Dated this __ day of __ 2025
Signature(s) (Note 7): _________

Notes:

  1. Full name(s) and address(es) to be inserted in BLOCK CAPITALS.
  2. Please insert the number of shares registered in your name(s). If no number is inserted, this form of proxy will be deemed to relate to all the shares in the capital of the Company registered in your name(s).
  3. If any proxy other than the chairman of the Annual General Meeting is preferred, please strike out the words “THE CHAIRMAN OF THE ANNUAL GENERAL MEETING or” and insert the name and address of the proxy desired in the space provided. ANY ALTERATION MADE TO THIS FORM OF PROXY MUST BE INITIALLED BY THE PERSON WHO SIGNS IT.
  4. IMPORTANT: IF YOU WISH TO VOTE FOR THE RESOLUTIONS, TICK THE APPROPRIATE BOXES MARKED “FOR”. IF YOU WISH TO VOTE AGAINST THE RESOLUTIONS, TICK THE APPROPRIATE BOXES MARKED “AGAINST”. Failure to tick any or all the boxes will entitle your proxy to cast his votes at his/her discretion. Your proxy will also be entitled to vote at his/her discretion on any amendment of a resolution put to the Meeting.
  5. Any shareholder entitled to attend and vote at the Meeting is entitled to appoint one or more proxies to attend and vote in his/her stead. A proxy need not be a shareholder of the Company.
  6. To be valid, this form of proxy together with the power of attorney or other authority (if any) under which it is signed, or a notarially certified copy thereof, shall be deposited at the Company’s Hong Kong branch share registrar, Tricor Investor Services Limited, at 17/F, Far East Finance Centre, 16 Harcourt Road, Hong Kong not less than 48 hours before the time for holding the Meeting or any adjournment thereof.
  7. This form of proxy must be signed by you or your attorney duly authorized in writing or, in the case of a corporation, must be either executed under its seal or under the hand of an officer, attorney or other person duly authorized to sign the same.
  8. In the case of joint holders of any shares, any one of such joint holders may vote at the above Meeting, either personally or by proxy, in respect of such shares as if he were solely entitled thereto. However, if more than one of such joint holders is present at the Meeting, either personally or by proxy, the vote of the joint holder whose name stands first in the Register of Members and who tenders a vote, whether in person or by proxy, will be accepted to the exclusion of the votes of the other joint holder(s).
  9. On a poll, every shareholder present in person or by proxy shall be entitled to one vote for each share registered in his name. The result of such poll shall be deemed to be the resolution of the Meeting at which the poll was so taken.
  10. Completion and delivery of this form of proxy will not preclude you from attending and voting at the Meeting if you so wish. In such event, the instrument appointing a proxy shall be deemed to be revoked.
  11. Full text of the resolutions is set out in the notice of Meeting which is contained in the circular of the Company dated April 30, 2025 and despatched to the shareholders of the Company together with this form of proxy.

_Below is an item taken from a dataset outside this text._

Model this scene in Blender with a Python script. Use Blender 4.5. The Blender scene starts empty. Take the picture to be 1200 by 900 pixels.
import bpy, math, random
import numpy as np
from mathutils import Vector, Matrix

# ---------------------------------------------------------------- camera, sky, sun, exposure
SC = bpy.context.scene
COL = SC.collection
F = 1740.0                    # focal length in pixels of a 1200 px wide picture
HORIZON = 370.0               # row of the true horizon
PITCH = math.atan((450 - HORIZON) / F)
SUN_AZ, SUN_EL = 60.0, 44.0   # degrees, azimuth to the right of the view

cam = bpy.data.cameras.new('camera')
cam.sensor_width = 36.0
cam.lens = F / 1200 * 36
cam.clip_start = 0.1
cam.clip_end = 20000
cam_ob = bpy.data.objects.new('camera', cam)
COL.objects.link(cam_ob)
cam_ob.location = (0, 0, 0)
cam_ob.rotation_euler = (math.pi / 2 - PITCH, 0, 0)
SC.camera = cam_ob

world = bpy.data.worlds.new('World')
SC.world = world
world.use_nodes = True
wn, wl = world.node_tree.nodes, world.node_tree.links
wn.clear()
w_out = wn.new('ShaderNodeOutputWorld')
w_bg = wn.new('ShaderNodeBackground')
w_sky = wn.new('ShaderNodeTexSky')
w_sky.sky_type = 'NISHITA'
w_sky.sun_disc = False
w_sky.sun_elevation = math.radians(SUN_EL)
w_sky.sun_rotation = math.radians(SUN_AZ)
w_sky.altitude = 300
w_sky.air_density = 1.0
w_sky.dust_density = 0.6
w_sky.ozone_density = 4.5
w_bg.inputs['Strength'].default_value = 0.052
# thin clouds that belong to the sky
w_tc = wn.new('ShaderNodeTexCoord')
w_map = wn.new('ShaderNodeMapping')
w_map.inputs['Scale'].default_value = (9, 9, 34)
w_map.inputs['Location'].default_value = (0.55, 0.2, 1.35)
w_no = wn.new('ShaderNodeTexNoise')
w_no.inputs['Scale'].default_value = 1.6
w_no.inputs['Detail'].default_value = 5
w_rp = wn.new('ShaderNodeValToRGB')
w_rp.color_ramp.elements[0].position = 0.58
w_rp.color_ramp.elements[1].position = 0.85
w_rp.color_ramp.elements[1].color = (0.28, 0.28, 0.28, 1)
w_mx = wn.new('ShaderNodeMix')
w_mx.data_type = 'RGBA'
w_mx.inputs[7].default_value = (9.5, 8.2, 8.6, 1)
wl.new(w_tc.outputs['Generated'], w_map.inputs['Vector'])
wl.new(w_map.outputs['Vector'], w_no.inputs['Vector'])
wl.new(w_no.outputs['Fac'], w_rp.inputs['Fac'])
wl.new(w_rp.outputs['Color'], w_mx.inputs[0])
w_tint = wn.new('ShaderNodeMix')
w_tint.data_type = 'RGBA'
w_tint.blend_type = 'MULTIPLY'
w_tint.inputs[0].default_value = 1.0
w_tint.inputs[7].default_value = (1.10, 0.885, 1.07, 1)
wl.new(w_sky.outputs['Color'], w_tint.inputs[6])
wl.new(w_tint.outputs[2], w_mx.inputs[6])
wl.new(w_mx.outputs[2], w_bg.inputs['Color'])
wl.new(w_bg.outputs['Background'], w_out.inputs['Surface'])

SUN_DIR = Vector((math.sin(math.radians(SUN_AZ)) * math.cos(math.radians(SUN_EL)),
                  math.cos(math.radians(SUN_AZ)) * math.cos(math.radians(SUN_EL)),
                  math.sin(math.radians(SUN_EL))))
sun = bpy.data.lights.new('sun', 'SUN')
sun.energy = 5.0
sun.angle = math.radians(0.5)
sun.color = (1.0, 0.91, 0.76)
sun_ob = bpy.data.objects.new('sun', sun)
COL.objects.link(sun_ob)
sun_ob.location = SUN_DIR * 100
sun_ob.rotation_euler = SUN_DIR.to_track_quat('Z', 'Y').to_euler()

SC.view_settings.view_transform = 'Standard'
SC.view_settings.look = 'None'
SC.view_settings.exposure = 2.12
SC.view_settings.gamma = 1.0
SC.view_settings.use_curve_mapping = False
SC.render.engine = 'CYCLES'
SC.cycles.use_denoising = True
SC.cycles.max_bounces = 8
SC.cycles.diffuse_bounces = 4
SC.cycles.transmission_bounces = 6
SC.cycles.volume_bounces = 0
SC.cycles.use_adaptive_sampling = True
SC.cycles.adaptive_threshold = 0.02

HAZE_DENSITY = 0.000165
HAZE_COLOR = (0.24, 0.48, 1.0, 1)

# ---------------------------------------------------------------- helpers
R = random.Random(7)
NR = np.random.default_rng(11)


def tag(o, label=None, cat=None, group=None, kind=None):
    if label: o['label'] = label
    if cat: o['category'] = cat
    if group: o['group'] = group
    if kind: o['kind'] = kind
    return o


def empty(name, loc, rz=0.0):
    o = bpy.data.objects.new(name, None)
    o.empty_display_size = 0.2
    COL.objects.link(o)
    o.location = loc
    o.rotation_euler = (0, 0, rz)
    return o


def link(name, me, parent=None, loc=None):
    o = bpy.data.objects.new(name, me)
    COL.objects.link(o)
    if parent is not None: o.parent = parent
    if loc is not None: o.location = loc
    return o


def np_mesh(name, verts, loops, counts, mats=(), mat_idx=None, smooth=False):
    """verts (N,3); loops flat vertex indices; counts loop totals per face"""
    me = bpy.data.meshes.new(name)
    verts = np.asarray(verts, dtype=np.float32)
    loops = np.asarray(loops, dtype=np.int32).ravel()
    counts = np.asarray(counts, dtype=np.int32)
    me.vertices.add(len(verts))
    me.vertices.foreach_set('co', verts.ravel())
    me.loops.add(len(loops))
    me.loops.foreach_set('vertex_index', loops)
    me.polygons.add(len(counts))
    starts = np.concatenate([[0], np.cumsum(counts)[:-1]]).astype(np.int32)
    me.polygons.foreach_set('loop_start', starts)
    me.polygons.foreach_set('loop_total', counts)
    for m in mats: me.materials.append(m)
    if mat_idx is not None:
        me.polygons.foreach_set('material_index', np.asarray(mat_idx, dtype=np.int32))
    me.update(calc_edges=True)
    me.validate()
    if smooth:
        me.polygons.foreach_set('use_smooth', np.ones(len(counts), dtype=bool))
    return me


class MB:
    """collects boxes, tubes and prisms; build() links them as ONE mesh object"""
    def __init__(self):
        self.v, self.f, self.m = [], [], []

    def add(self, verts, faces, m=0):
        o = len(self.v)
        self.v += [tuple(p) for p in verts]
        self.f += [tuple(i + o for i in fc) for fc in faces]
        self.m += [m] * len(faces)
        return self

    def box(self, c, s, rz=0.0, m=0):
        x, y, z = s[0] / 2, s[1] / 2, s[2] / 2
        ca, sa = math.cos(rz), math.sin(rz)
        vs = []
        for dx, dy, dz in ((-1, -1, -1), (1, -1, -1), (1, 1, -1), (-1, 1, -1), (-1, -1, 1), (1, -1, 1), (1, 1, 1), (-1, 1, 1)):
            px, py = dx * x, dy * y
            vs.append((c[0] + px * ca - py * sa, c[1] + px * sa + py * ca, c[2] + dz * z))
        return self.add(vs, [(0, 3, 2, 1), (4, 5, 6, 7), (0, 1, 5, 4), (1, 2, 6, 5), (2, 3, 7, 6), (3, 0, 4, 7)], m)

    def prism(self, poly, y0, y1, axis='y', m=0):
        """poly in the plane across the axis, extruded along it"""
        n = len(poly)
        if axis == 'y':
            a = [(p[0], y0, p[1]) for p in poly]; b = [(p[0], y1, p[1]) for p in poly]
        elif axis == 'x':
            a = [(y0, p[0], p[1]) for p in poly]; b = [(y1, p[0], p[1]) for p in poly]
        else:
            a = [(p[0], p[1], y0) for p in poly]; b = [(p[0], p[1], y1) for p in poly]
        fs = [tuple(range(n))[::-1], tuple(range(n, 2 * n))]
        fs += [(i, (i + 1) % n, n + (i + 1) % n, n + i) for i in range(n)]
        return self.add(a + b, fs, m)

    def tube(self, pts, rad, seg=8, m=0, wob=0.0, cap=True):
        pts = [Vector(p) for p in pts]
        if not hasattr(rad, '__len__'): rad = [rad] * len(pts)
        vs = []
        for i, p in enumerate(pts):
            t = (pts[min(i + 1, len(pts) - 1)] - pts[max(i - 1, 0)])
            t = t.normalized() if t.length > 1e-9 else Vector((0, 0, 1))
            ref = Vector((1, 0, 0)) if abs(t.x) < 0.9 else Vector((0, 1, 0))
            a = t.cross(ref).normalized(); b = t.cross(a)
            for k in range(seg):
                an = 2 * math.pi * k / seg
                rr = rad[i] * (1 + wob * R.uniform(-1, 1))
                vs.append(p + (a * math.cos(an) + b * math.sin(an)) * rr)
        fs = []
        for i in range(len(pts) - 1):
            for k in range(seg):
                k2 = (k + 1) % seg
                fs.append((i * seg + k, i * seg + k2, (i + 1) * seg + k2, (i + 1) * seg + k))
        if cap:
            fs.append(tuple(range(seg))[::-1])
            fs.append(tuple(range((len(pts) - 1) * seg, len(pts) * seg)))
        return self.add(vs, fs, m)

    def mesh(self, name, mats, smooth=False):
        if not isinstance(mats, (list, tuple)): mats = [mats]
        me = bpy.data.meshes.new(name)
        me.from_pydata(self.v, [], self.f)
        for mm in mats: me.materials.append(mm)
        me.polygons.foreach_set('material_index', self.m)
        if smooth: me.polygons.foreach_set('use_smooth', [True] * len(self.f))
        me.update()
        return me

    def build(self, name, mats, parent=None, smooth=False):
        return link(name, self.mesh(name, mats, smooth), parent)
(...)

PERSONAL INFORMATION COLLECTION STATEMENT

Your supply of your and your proxy’s (or proxies’) name(s) and address(es) is on a voluntary basis for the purpose of processing your request for the appointment of a proxy (or proxies) and your voting instructions for the Meeting of the Company (the “Purposes”). We may transfer your and your proxy’s (or proxies’) name(s) and address(es) to our agent, contractor, or third party service provider who provides administrative, computer and other services to us and to such parties who are authorised by law to request the information or are otherwise relevant for the Purposes and need to receive the information. Your and your proxy’s (or proxies’) name(s) and address(es) will be retained for such period as may be necessary to fulfil the Purposes. You/your proxy (or proxies) has/have the right to request access to and/or correction of the relevant personal data in accordance with the provisions of the Personal Data (Privacy) Ordinance and any such request should be in writing to Tricor Investor Services Limited for the attention of Privacy Compliance Officer at the above address.